"Li chiamo infami". Ecco perché Fedez deve vergognarsi

Il rapper ha interrotto il lockdown della retorica insegnandoci nel weekend i valori in cui (a suo dire) dobbiamo credere. Ma ha dimenticato gli insulti (vergognosi) a chi difende la sua libertà. Cosa diceva sulle divise...

"Li chiamo infami". Ecco perché Fedez deve vergognarsi

È salito sul palco per attaccare, per fare un sermone, per usare uno spazio del servizio pubblico (pagato dai contribuenti) per fare propaganda politica senza contraddittorio. Al di là della polemica su presunte censure preventive o meno, Federico Lucia ha scelto di ignorare il tema centrale del concertone del Primo Maggio, il lavoro, per mettere nel mirino il suo nemico preferito la Lega. Di certo le citazioni degli esponenti della Lega riportate nel discorsetto di Fedez sono da condannare, ma resta il fatto che le sedi per il confronto politico sono altre. Eppure ancora una volta il campione di moralismo, l'uomo che incarna tutte le libertà moderne (tranne quella di ascoltare le ragioni altrui) è salito sul pulpito e ha moralizzato tutti in nome del Ddl Zan.

Mentre Fedez sciupava il suo intervento per parlare del disegno di legge contro la omotransfobia, milioni di lavoratori, che magari in passato hanno votato a sinistra, vedevano definitivamente morire sul palco del 1 maggio la tanto amata lotta di classe e i diritti rivendicati per più di un secolo. Più importante (e soprattutto più figo) per il signor Lucia parlare del mondo Lgbt e del Carroccio. Il messaggio che ha voluto regalarci Fedez per la festa del Primo Maggio è il seguente: vi spiego io quali sono i valori in cui credere, vi dico io qual è la parte giusta in cui stare e soprattutto vi dico io chi sono i "buoni" e chi sono i "cattivi". Poi l'ambizione di avere una parte del Paese ai suoi piedi adorante sui social a scrivere "come è bravo", "quanto sto godendo".

Un ego smisurato quello di Federico Lucia che però non ha avuto il tempo di controllare il suo passato. Già perché il moralizzatore che col bazooka della retorica e del killeraggio politico contro la Lega ha di fatto ignorato i lavoratori nel giorno della loro festa, ha scordato quando dal pulpito del rap offendeva e insultava chi garantisce la sua sicurezza e soprattutto custodisce lo Stato di diritto in cui Federico pontifica dai palchi.
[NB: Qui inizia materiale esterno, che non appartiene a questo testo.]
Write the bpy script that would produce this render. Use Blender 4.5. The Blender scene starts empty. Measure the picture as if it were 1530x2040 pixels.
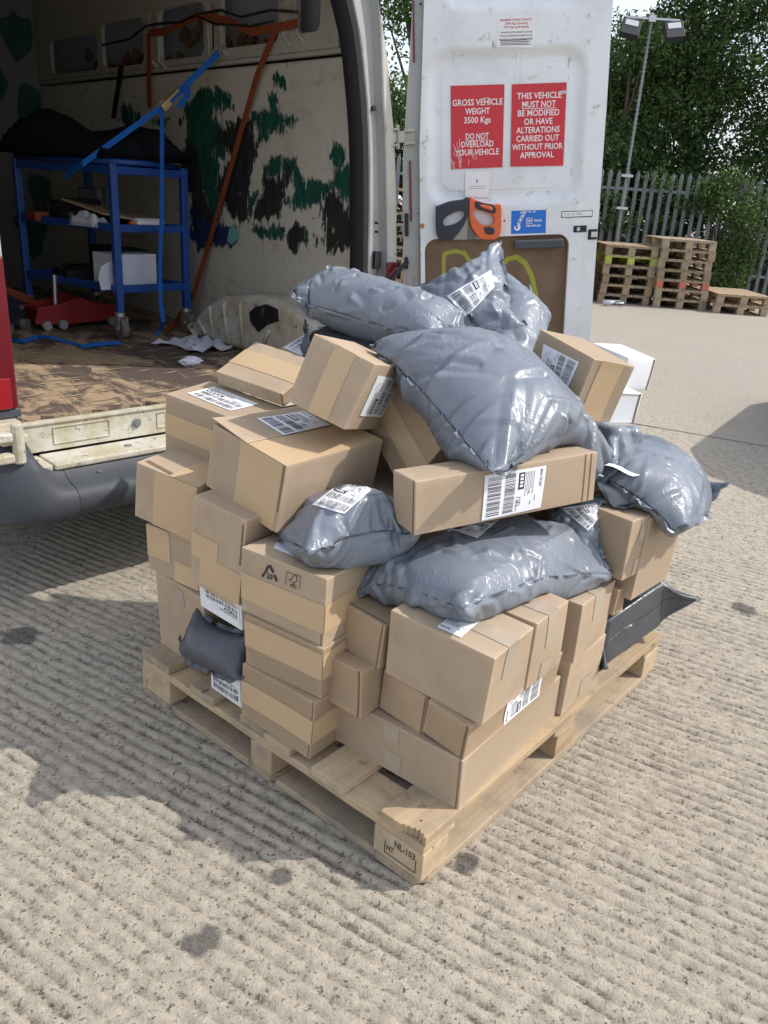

Basta rispolverare il testo di una sua canzonetta di qualche tempo fa per rendersi conto della coerenza del signor Lucia. Il testo che va ricordato è "Tu come li chiami". In pochi pseudo-versi, Fedez attacca forze dell'ordine e militari: "Tutti quei figli di cani, tu come li chiami, carabinieri e militari, io li chiamo infami, tutti quei figli di cani". Parole chiare che non meritano commenti. Qui non c'è odio, sia chiaro. Il moralizzatore segnala l'odio altrui, le sue sono "opinioni", la sua è "arte", guai a toccaglierla.

Lui è libero di insultare chi vuole, anche le divise, perché vive in un Paese come il nostro. Ma almeno ci risparmi le lezioncine col microfono in mano. Impari dai suoi testi in libertà cosa significa davvero democrazia.